Matsuoka ironed out wrinkles by material selection and combination in a few months – an impressive feat. The hard coat transfer film for construction machine resin windows was introduced to the market in February 2015.
“Luckily, my colleagues, younger and older alike, taught me the key points and I studied hard by reading books,” Matsuoka said modestly. His easy-going nature and ability to build friendships – whether at work, the brass band in which he is a trumpeter or when engaging in his hobby of driving cars – helps him solve problems quickly, according to people around him. The gregarious engineer apparently is an unwitting master of making people want to offer him a helping hand.
Pursuing wider applications of resin glass
Matsuoka oversees progress made by researchers assigned to tasks such as examining correlations between the results of experiments on the weather-resistance of resin glass by outdoor exposure and by weatherometers and improving the materials design to boost its bendability. In addition to industrial standards and clients' requests, the team has conducted experiments on the effects of aromatic air fresheners or bird droppings on the resin glass, research ideas gleaned from brain-storming among team members. The team meets once a week so Matsuoka can learn about the challenges each member faces.
As an application of resin glass, the team is considering marketing an ultrathin hard coat for car emblems, behind which an anti-collision or automatic driving system using a millimeter-wave radar is installed to detect pedestrians, vehicles and other objects. If an emblem is uneven, it compromises the accuracy of the radar. This is why emblems in many new models are flat. “We have already applied for the patent for the hard coat we developed for emblems and other purposes because we anticipated such a need would arise several years ago.”

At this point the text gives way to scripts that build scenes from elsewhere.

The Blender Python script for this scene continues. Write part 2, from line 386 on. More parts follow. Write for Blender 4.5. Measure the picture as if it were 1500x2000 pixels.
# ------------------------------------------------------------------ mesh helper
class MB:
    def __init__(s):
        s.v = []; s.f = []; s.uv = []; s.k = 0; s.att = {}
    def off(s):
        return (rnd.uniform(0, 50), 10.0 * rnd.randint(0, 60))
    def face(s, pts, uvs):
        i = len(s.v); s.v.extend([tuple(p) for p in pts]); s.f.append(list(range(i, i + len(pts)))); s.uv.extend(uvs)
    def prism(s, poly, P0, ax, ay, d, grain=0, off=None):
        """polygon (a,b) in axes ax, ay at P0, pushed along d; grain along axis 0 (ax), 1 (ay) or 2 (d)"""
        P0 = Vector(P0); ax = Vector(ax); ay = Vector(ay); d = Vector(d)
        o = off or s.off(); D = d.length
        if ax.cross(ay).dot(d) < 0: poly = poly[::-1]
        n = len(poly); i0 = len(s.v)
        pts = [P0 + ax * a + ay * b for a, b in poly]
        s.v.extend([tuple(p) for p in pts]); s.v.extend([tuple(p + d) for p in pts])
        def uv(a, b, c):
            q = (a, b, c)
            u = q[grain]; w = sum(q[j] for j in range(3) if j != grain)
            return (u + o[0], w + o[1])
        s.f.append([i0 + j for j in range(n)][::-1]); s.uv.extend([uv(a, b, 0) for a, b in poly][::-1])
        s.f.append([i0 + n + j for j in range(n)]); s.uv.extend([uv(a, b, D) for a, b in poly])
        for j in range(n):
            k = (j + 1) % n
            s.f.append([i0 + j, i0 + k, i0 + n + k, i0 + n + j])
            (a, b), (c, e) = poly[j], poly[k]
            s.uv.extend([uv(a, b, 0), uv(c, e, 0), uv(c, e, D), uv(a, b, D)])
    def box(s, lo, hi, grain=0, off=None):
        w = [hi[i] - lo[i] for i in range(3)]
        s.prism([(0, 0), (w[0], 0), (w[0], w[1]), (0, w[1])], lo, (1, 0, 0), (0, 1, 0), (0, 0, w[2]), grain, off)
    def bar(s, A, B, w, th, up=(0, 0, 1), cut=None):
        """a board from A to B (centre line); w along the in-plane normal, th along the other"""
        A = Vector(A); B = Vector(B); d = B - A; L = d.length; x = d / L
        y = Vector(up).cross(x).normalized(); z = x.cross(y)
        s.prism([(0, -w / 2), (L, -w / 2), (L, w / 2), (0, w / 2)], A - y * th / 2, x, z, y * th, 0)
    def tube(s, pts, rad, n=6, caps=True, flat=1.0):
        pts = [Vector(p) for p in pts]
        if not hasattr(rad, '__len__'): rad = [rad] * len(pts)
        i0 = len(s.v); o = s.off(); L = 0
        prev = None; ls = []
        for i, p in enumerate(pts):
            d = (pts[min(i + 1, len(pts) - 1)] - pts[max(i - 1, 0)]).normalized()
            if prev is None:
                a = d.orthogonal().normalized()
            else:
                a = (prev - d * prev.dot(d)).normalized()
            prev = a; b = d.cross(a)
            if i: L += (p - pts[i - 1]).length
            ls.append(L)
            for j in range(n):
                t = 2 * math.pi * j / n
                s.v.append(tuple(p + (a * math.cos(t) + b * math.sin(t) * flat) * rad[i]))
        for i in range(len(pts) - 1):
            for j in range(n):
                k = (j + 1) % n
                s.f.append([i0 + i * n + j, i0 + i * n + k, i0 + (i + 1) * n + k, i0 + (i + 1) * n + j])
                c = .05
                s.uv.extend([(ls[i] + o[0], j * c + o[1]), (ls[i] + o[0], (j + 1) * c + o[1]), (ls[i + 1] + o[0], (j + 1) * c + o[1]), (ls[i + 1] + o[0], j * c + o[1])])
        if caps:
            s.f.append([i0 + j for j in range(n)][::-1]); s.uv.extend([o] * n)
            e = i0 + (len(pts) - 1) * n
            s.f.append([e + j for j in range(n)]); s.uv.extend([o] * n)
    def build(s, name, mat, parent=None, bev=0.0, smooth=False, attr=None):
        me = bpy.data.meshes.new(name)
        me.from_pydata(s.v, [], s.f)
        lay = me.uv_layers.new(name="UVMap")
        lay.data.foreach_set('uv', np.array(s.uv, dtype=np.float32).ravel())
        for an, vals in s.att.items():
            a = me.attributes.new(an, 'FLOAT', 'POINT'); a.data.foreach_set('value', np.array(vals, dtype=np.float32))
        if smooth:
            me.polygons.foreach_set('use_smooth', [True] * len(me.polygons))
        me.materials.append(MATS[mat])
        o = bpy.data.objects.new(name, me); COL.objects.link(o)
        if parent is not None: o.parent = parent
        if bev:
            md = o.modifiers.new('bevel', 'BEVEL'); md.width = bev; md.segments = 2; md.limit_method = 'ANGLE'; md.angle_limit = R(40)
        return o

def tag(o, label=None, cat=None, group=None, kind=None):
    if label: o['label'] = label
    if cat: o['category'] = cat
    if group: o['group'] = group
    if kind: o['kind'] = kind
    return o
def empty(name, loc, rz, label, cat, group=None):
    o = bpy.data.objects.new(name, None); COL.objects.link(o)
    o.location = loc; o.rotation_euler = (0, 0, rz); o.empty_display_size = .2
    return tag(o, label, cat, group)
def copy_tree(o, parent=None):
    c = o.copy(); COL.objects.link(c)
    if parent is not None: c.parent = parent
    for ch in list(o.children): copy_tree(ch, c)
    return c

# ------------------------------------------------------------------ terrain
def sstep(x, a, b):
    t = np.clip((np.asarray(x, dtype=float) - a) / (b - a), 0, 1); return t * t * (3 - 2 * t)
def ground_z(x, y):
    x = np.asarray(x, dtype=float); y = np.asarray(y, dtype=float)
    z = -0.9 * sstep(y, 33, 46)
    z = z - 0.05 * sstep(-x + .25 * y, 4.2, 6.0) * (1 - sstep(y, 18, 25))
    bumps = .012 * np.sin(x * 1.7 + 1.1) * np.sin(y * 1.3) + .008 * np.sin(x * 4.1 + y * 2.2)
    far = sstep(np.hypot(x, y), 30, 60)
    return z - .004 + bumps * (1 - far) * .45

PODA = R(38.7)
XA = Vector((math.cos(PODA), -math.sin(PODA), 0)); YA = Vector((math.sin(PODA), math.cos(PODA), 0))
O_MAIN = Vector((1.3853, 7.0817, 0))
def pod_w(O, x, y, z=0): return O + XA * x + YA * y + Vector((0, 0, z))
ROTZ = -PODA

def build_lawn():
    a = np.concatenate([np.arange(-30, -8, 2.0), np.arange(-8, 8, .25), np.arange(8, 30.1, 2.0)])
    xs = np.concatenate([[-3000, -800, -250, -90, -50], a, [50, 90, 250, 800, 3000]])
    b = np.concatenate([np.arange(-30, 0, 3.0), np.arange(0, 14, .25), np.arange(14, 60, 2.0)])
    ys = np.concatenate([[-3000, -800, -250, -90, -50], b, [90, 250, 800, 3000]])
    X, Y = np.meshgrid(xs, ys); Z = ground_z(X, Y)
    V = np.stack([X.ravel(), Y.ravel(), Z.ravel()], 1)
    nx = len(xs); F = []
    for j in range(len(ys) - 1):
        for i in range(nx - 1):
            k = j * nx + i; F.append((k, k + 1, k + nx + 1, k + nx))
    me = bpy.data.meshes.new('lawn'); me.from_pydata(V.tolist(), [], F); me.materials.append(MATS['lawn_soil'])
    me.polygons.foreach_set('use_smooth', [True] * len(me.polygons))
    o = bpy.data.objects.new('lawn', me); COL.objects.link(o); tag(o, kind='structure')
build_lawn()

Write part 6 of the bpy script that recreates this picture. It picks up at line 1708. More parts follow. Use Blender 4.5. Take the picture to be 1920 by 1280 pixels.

Aiming for the global market
DNP is initially eyeing the Chinese and European markets for the hard coat transfer film, or hard coated resin glass or hard-coated, molded resin glass depending on clients' needs. Its hard coated resin glass has already passed the European Union's industry standards.
“China doesn't have an equivalent to Japan Industrial Standards for such products,” Matsuoka said. “The lack of product standards makes it easier to enter the lucrative market early. When I visited China and looked out from my hotel window, I was stunned by how many cars had sunroofs. It is said 70 percent of cars in China have a sunroof. The sunroofs are indeed targets for DNP's resin glass.”
But the lack of product standards is a double-edged sword. Matsuoka is consulting with experts to deal with risks involved in entering the Chinese market. Meanwhile, DNP is trying to market the resin glass in China, in particular to Tier 1 suppliers that are primary subcontractors of automakers as well as original equipment manufacturers (OEMs), which make finished car products.
OEMs set strict deadlines because carmakers specify a stringent start of production date. Consequently, development of resin glass in line with the client's needs is a race against time. “Client demands, whether they pertain to hardness or moldability, are constantly increasing,” Matsuoka said. “Our primary mission is to meet each client's requirements on schedule.”
DNP plans to start marketing the product abroad, while taking necessary steps to pass the standards for resin glass for automobiles in various countries. The main target markets are mobile items such as rides at amusement parks and cable cars, in addition to automobiles and construction machines.
“We will continue improving our products so resin glass can eventually be formed into any shape and possesses better self-cleanability and stain resistance,” Matsuoka said. “Our job is endless.”
* Tier 1: Primary subcontractors. In the automobile industry, Tier 1 companies directly supply parts to OEMs.
- *DNP department names, product specifications and other details are correct only at the time of writing. They are subject to change without prior notice.